● **Given exercise**
Reproduce the listing word for word. Skip any image.

<<<<

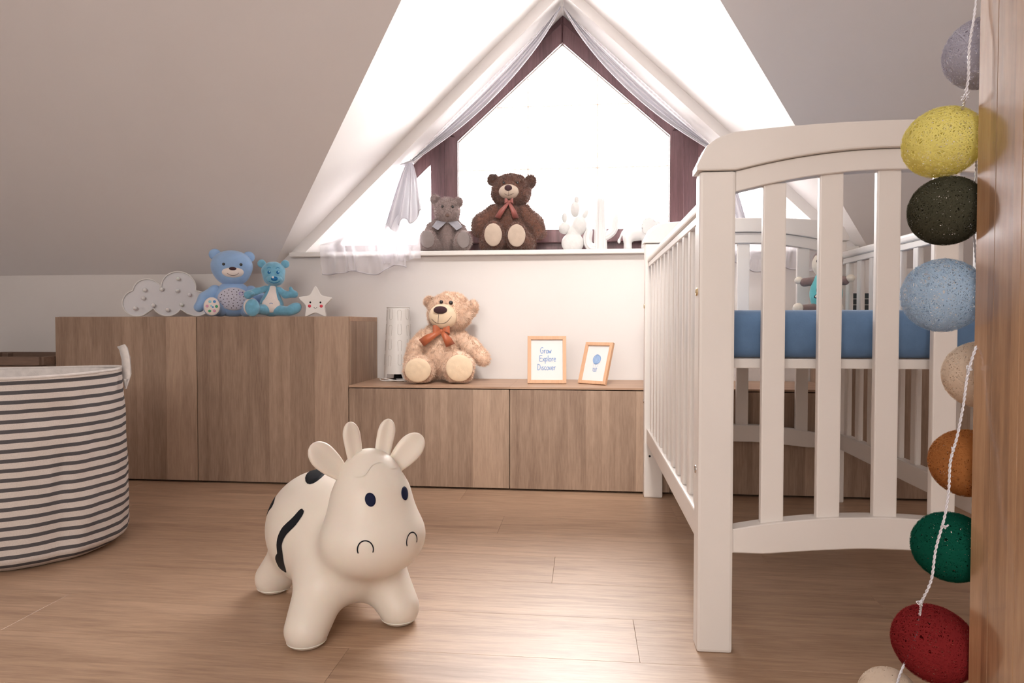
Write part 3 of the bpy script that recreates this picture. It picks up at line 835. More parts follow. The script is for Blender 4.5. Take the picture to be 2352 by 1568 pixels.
for j in range(nz + 1):
    t = j / nz
    for i in range(seg + 1):
        a = 2*PI*i/seg - PI
        r = brad(a if i < seg else -PI, t)
        if t > 0.97: r += 0.004 * math.sin((t-0.97)/0.03*PI)
        zz = t * H_ + 0.004 * math.sin(a*2 + 0.6) * t + 0.001
        V.append((r*math.cos(a), r*math.sin(a), zz)); UV.append((i/seg, t + 0.004*math.sin(3*a+1)))
for j in range(nz):
    for i in range(seg): Q.append((j*(seg+1)+i, j*(seg+1)+i+1, (j+1)*(seg+1)+i+1, (j+1)*(seg+1)+i))
me = np_mesh('striped_body', V, Q)
uvl = me.uv_layers.new(name='UVMap'); li = np.zeros(len(me.loops), dtype=np.int32); me.loops.foreach_get('vertex_index', li)
uvl.data.foreach_set('uv', np.array(UV, dtype=np.float32)[li].ravel())
link('striped_body', me, M['stripe'], bk, True)
lathe('lining', [(0.0, 0.006), (0.18, 0.006), (0.205, 0.05), (0.210, 0.30), (0.218, H_ - 0.03), (0.226, H_ - 0.004)], M['lining'], bk, 96)
ring = [(0.229*math.cos(a), 0.229*math.sin(a), H_ + 0.004*math.sin(a*2+0.6)) for a in np.linspace(0, 2*PI, 97)[:-1]]
tube('rim', ring, 0.0042, M['lining'], bk, 8, True)
def strap(ang):
    P0 = Vector((0.233*math.cos(ang), 0.233*math.sin(ang), 0)); rad = Vector((math.cos(ang), math.sin(ang), 0)); tan = Vector((-rad.y, rad.x, 0))
    V = []; Q = []
    prof = [(-0.055, H_-0.055, 0.004), (-0.05, H_-0.02, 0.006), (-0.038, H_+0.03, 0.004), (-0.022, H_+0.058, -0.002), (0.0, H_+0.068, -0.008), (0.022, H_+0.058, -0.002), (0.038, H_+0.03, 0.004), (0.05, H_-0.02, 0.006), (0.055, H_-0.055, 0.004)]
    n = len(prof)
    for i, (tx, z, ro) in enumerate(prof):
        nx_ = prof[min(i+1, n-1)]; pv = prof[max(i-1, 0)]
        d = Vector((nx_[0]-pv[0], nx_[1]-pv[1])).normalized(); nrm = Vector((-d.y, d.x))
        for sgn in (-1, 1):
            q = Vector((tx, z)) 
            for th in (0, 0.003):
                p = P0 + tan * (tx + nrm.x*0.010*sgn*0.35) + rad * (ro + th + 0.010*sgn*0.9*(1 if 0.0 < i < n-1 else 0.15)) + Vector((0, 0, z + nrm.y*0.010*sgn*0.35))
                V.append(p)
    for i in range(n-1):
        a = i*4; b = a + 4
        for (p, q) in ((0, 2), (2, 3), (3, 1), (1, 0)): Q.append((a+p, a+q, b+q, b+p))
    Q.append((0, 1, 3, 2)); Q.append(((n-1)*4, (n-1)*4+2, (n-1)*4+3, (n-1)*4+1))
    return link('handle', np_mesh('handle', [tuple(v) for v in V], Q), M['lining'], bk, True)
strap(math.radians(34)); strap(math.radians(214))

# ------------------------------------------------------------------ hopping cow
cow = thing('hopper_cow', 'cream rubber hopping cow with dark spots standing on the floor', 'toy cow', (-0.497, 1.425, 0), math.radians(38))
cp = [E_((-0.026, 0.095, 0.163), (0.134, 0.165, 0.130)), E_((-0.022, -0.015, 0.132), (0.114, 0.115, 0.098))]
# head: wide low muzzle narrowing to the crown (front is -y)
head = [E_((0, -0.122, 0.195), (0.107, 0.092, 0.080)), E_((0, -0.112, 0.262), (0.084, 0.074, 0.085)), E_((0, -0.100, 0.325), (0.050, 0.044, 0.045))]
legs = [K_((0.045, -0.060, 0.085), (0.062, -0.105, 0.032), 0.052, 0.042), K_((-0.090, -0.060, 0.085), (-0.130, -0.105, 0.032), 0.052, 0.043),
        K_((0.050, 0.18, 0.085), (0.085, 0.215, 0.032), 0.052, 0.042), K_((-0.090, 0.17, 0.085), (-0.122, 0.205, 0.032), 0.052, 0.042)]
cowb = blob('body', cp + legs + head, M['rubber'], cow, k=0.030, res=0.0050, floor_z=0.001)
def paddle(name, p0, p1, w0, w1, th, nrm, mat_, par):
    """flattened leaf-shaped ear or horn"""
    p0 = Vector(p0); p1 = Vector(p1); ax = (p1 - p0); L = ax.length; ax.normalize(); nrm = Vector(nrm); nrm = (nrm - ax*nrm.dot(ax)).normalized(); side = ax.cross(nrm)
    V = []; Q = []; n = 22; sg = 20
    for i in range(n + 1):
        t = i / n; t = 0.66 * t / 0.5 if t < 0.5 else 0.66 + 0.34 * math.sin((t - 0.5) / 0.5 * PI / 2)
        if t < 0.66: ww = w0 + (w1 - w0) * (math.sin(t/0.66*PI/2))**1.4
        else: ww = w1 * math.sqrt(max(0, 1 - ((t-0.66)/0.34)**2))
        ww = max(ww, 0.0004); tt = th * min(1, ww / w1 * 1.15 + (0.35 if t < 0.2 else 0)) 
        c = p0 + ax * (L * t)
        for k in range(sg):
            a = 2*PI*k/sg
            x = ww * math.cos(a); y = tt * math.sin(a)
            if math.sin(a) > 0: y *= (0.35 + 0.65 * abs(math.cos(a))**1.5) if t > 0.08 else 1   # hollow on the front
            V.append(c + side * x + nrm * y)
    for i in range(n):
        for k in range(sg):
            l = (k+1) % sg; Q.append((i*sg+k, (i+1)*sg+k, (i+1)*sg+l, i*sg+l))
    me = np_mesh(name, [tuple(v) for v in V], Q)
    return link(name, me, mat_, par, True)
paddle('horn', (-0.026, -0.098, 0.340), (-0.042, -0.104, 0.428), 0.015, 0.0185, 0.012, (0.15, -1, 0.1), M['rubber'], cow)
paddle('horn', (0.026, -0.098, 0.340), (0.042, -0.104, 0.428), 0.015, 0.0185, 0.012, (-0.15, -1, 0.1), M['rubber'], cow)
paddle('ear', (-0.042, -0.092, 0.312), (-0.118, -0.098, 0.387), 0.014, 0.027, 0.012, (0.2, -1, 0.25), M['rubber'], cow)
paddle('ear', (0.042, -0.092, 0.312), (0.118, -0.098, 0.387), 0.014, 0.027, 0.012, (-0.2, -1, 0.25), M['rubber'], cow)
F_ = (0, 1, 0)
for s in (-1, 1):
    disc('eye', cowb, (0.011 + s*0.0375, -0.25, 0.286), F_, (1, 0, 0), 0.0095, 0.0125, M['navy'], cow, 0.0009)
    stroke('nostril', cowb, [(0.001 + s*0.047 + 0.0135*math.cos(a), -0.25, 0.200 + 0.016*math.sin(a) + (0 if 0 < math.sin(a) else 0)) for a in np.linspace(PI*1.13, -0.13*PI, 12)], F_, 0.0022, M['black'], cow, 0.0009, sub=3)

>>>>

● **Written reply**
Write part 3 of the bpy script that recreates this picture. It picks up at line 835. More parts follow. The script is for Blender 4.5. Take the picture to be 2352 by 1568 pixels.
for j in range(nz + 1):
    t = j / nz
    for i in range(seg + 1):
        a = 2*PI*i/seg - PI
        r = brad(a if i < seg else -PI, t)
        if t > 0.97: r += 0.004 * math.sin((t-0.97)/0.03*PI)
        zz = t * H_ + 0.004 * math.sin(a*2 + 0.6) * t + 0.001
        V.append((r*math.cos(a), r*math.sin(a), zz)); UV.append((i/seg, t + 0.004*math.sin(3*a+1)))
for j in range(nz):
    for i in range(seg): Q.append((j*(seg+1)+i, j*(seg+1)+i+1, (j+1)*(seg+1)+i+1, (j+1)*(seg+1)+i))
me = np_mesh('striped_body', V, Q)
uvl = me.uv_layers.new(name='UVMap'); li = np.zeros(len(me.loops), dtype=np.int32); me.loops.foreach_get('vertex_index', li)
uvl.data.foreach_set('uv', np.array(UV, dtype=np.float32)[li].ravel())
link('striped_body', me, M['stripe'], bk, True)
lathe('lining', [(0.0, 0.006), (0.18, 0.006), (0.205, 0.05), (0.210, 0.30), (0.218, H_ - 0.03), (0.226, H_ - 0.004)], M['lining'], bk, 96)
ring = [(0.229*math.cos(a), 0.229*math.sin(a), H_ + 0.004*math.sin(a*2+0.6)) for a in np.linspace(0, 2*PI, 97)[:-1]]
tube('rim', ring, 0.0042, M['lining'], bk, 8, True)
def strap(ang):
    P0 = Vector((0.233*math.cos(ang), 0.233*math.sin(ang), 0)); rad = Vector((math.cos(ang), math.sin(ang), 0)); tan = Vector((-rad.y, rad.x, 0))
    V = []; Q = []
    prof = [(-0.055, H_-0.055, 0.004), (-0.05, H_-0.02, 0.006), (-0.038, H_+0.03, 0.004), (-0.022, H_+0.058, -0.002), (0.0, H_+0.068, -0.008), (0.022, H_+0.058, -0.002), (0.038, H_+0.03, 0.004), (0.05, H_-0.02, 0.006), (0.055, H_-0.055, 0.004)]
    n = len(prof)
    for i, (tx, z, ro) in enumerate(prof):
        nx_ = prof[min(i+1, n-1)]; pv = prof[max(i-1, 0)]
        d = Vector((nx_[0]-pv[0], nx_[1]-pv[1])).normalized(); nrm = Vector((-d.y, d.x))
        for sgn in (-1, 1):
            q = Vector((tx, z)) 
            for th in (0, 0.003):
                p = P0 + tan * (tx + nrm.x*0.010*sgn*0.35) + rad * (ro + th + 0.010*sgn*0.9*(1 if 0.0 < i < n-1 else 0.15)) + Vector((0, 0, z + nrm.y*0.010*sgn*0.35))
                V.append(p)
    for i in range(n-1):
        a = i*4; b = a + 4
        for (p, q) in ((0, 2), (2, 3), (3, 1), (1, 0)): Q.append((a+p, a+q, b+q, b+p))
    Q.append((0, 1, 3, 2)); Q.append(((n-1)*4, (n-1)*4+2, (n-1)*4+3, (n-1)*4+1))
    return link('handle', np_mesh('handle', [tuple(v) for v in V], Q), M['lining'], bk, True)
strap(math.radians(34)); strap(math.radians(214))

# ------------------------------------------------------------------ hopping cow
cow = thing('hopper_cow', 'cream rubber hopping cow with dark spots standing on the floor', 'toy cow', (-0.497, 1.425, 0), math.radians(38))
cp = [E_((-0.026, 0.095, 0.163), (0.134, 0.165, 0.130)), E_((-0.022, -0.015, 0.132), (0.114, 0.115, 0.098))]
# head: wide low muzzle narrowing to the crown (front is -y)
head = [E_((0, -0.122, 0.195), (0.107, 0.092, 0.080)), E_((0, -0.112, 0.262), (0.084, 0.074, 0.085)), E_((0, -0.100, 0.325), (0.050, 0.044, 0.045))]
legs = [K_((0.045, -0.060, 0.085), (0.062, -0.105, 0.032), 0.052, 0.042), K_((-0.090, -0.060, 0.085), (-0.130, -0.105, 0.032), 0.052, 0.043),
        K_((0.050, 0.18, 0.085), (0.085, 0.215, 0.032), 0.052, 0.042), K_((-0.090, 0.17, 0.085), (-0.122, 0.205, 0.032), 0.052, 0.042)]
cowb = blob('body', cp + legs + head, M['rubber'], cow, k=0.030, res=0.0050, floor_z=0.001)
def paddle(name, p0, p1, w0, w1, th, nrm, mat_, par):
    """flattened leaf-shaped ear or horn"""
    p0 = Vector(p0); p1 = Vector(p1); ax = (p1 - p0); L = ax.length; ax.normalize(); nrm = Vector(nrm); nrm = (nrm - ax*nrm.dot(ax)).normalized(); side = ax.cross(nrm)
    V = []; Q = []; n = 22; sg = 20
    for i in range(n + 1):
        t = i / n; t = 0.66 * t / 0.5 if t < 0.5 else 0.66 + 0.34 * math.sin((t - 0.5) / 0.5 * PI / 2)
        if t < 0.66: ww = w0 + (w1 - w0) * (math.sin(t/0.66*PI/2))**1.4
        else: ww = w1 * math.sqrt(max(0, 1 - ((t-0.66)/0.34)**2))
        ww = max(ww, 0.0004); tt = th * min(1, ww / w1 * 1.15 + (0.35 if t < 0.2 else 0)) 
        c = p0 + ax * (L * t)
        for k in range(sg):
            a = 2*PI*k/sg
            x = ww * math.cos(a); y = tt * math.sin(a)
            if math.sin(a) > 0: y *= (0.35 + 0.65 * abs(math.cos(a))**1.5) if t > 0.08 else 1   # hollow on the front
            V.append(c + side * x + nrm * y)
    for i in range(n):
        for k in range(sg):
            l = (k+1) % sg; Q.append((i*sg+k, (i+1)*sg+k, (i+1)*sg+l, i*sg+l))
    me = np_mesh(name, [tuple(v) for v in V], Q)
    return link(name, me, mat_, par, True)
paddle('horn', (-0.026, -0.098, 0.340), (-0.042, -0.104, 0.428), 0.015, 0.0185, 0.012, (0.15, -1, 0.1), M['rubber'], cow)
paddle('horn', (0.026, -0.098, 0.340), (0.042, -0.104, 0.428), 0.015, 0.0185, 0.012, (-0.15, -1, 0.1), M['rubber'], cow)
paddle('ear', (-0.042, -0.092, 0.312), (-0.118, -0.098, 0.387), 0.014, 0.027, 0.012, (0.2, -1, 0.25), M['rubber'], cow)
paddle('ear', (0.042, -0.092, 0.312), (0.118, -0.098, 0.387), 0.014, 0.027, 0.012, (-0.2, -1, 0.25), M['rubber'], cow)
F_ = (0, 1, 0)
for s in (-1, 1):
    disc('eye', cowb, (0.011 + s*0.0375, -0.25, 0.286), F_, (1, 0, 0), 0.0095, 0.0125, M['navy'], cow, 0.0009)
    stroke('nostril', cowb, [(0.001 + s*0.047 + 0.0135*math.cos(a), -0.25, 0.200 + 0.016*math.sin(a) + (0 if 0 < math.sin(a) else 0)) for a in np.linspace(PI*1.13, -0.13*PI, 12)], F_, 0.0022, M['black'], cow, 0.0009, sub=3)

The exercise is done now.